Pergunta - Mas não seriam realmente norte-americanos...
Huntington - Bem, se abandonarem seu idioma, se mudarem para os EUA e adotarem a cultura norte-americana e, especialmente, os elementos da cultura anglo-protestante que destaco em meu livro, o individualismo e a ética do trabalho, além da crença de que as pessoas têm tanto a capacidade quanto a responsabilidade de conseguir reformas sociais.

Pergunta - Francis Fukuyama diz que hoje, nos EUA, são coreanos e latinos que mantêm a ética do trabalho.
Huntington - No meu livro, cito imigrantes e observadores europeus do século 19 que dizem que os EUA são uma terra de trabalho, e que o indivíduo se define por seu trabalho. Creio que isso continue a ser assim.

Pergunta - É possível que os anglo-protestantes não queiram compartilhar o credo americano e que por isso excluam os demais?
Huntington - É certo que, no passado, nos dedicamos a excluir outros povos. Agrada-nos pensar no país como uma nação de imigrantes, mas, na verdade, fomos muitas vezes hostis para com os imigrantes. Houve muita segregação, discriminação e hostilidade para com os irlandeses que aqui chegaram na metade do século 19. Também havia muita hostilidade para com os italianos e os poloneses e judeus que chegaram antes da Primeira Guerra.Hoje em dia, os hispânicos não enfrentam nada parecido com a hostilidade que outros imigrantes tiveram de encarar, porque a sociedade americana agora é muito mais insistente quanto à tolerância, e existe uma grande ênfase no multiculturalismo. Há um sentimento, muitas vezes expresso pelos intelectuais, de que tentar americanizar os imigrantes é incorreto. Trata-se de um fenômeno muito novo.

Pergunta - O sr. crê que a expansão da religião evangélica entre as comunidades hispânicas as ajude a assimilar esses princípios?
Huntington - Sim, creio que a expansão do cristianismo evangélico entre os hispânicos seja um fenômeno fascinante. Também está acontecendo na Américas Latina. Isso poderia ser um fator importante para a sua assimilação. Gostaria de destacar, ainda assim, que a maioria dos católicos americanos assimilou a cultura anglo-protestante. Não é preciso ser cristão evangélico para isso.

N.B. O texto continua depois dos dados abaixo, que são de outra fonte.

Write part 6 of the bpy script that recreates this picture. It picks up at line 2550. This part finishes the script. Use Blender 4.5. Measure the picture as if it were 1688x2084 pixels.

Pergunta - Que opinião o sr. tem sobre a idéia de que os EUA precisam de uma ameaça interna ou externa para que se sintam um país unido, e que, quando ela não existe, tratam de inventá-la?
Huntington - Creio que as guerras e os inimigos externos desempenharam papel fundamental no desenvolvimento das identidades nacionais de todos os países. Portanto, certamente se aplica aos EUA. A Guerra Civil (1861-65) foi na verdade o conflito que fez de nós uma nação; antes pensávamos no país como uma simples união entre Estados diferentes.A Guerra Civil trouxe consigo o que eu classifico como "o século do nacionalismo norte-americano", que durou até os anos 60. Então, por diversas razões, passou a ser conferida maior importância às identidades subnacionais, étnicas, raciais, culturais, sexuais, e a identidade nacional perdeu seu significado fundamental.O final da Guerra Fria influenciou esse fenômeno, porque, nos anos 50 e 60, nos definíamos como líderes do mundo livre diante da URSS e do comunismo ateu. Agora, depois do 11 de Setembro, enfrentamos um novo inimigo, representado pelo islamismo militante. Isso nos devolveu o sentimento de uma identidade nacional americana.

Pergunta - O sr. diria que a comunidade hispânica representa uma ameaça interna e que o terrorismo islâmico é uma ameaça externa?
Huntington - Os militantes islâmicos querem destruir os EUA. Isso é completamente diferente do processo pacífico de imigração hispânica para os EUA.

Pergunta - Então, qual é a ameaça da imigração hispânica?
Huntington - Não considero que a ameaça hispânica seja ameaça em sentido real. O que digo é que, caso as tendências atuais se mantenham, teremos cada vez mais um país de dois idiomas e duas culturas. A cada dia vemos mais provas do aumento do uso de espanhol em nossa sociedade, e em muitos casos ele se converteu em idioma equiparado ao inglês.Trata-se de uma mudança importante na identidade nacional norte-americana. Uma mudança para melhor ou para pior? Difícil saber. Mas podemos pressupor que a diferença será grande, e nos tornaremos mais parecidos com Canadá, Bélgica, ou Suíça, países onde há dois ou mais idiomas e duas ou mais culturas.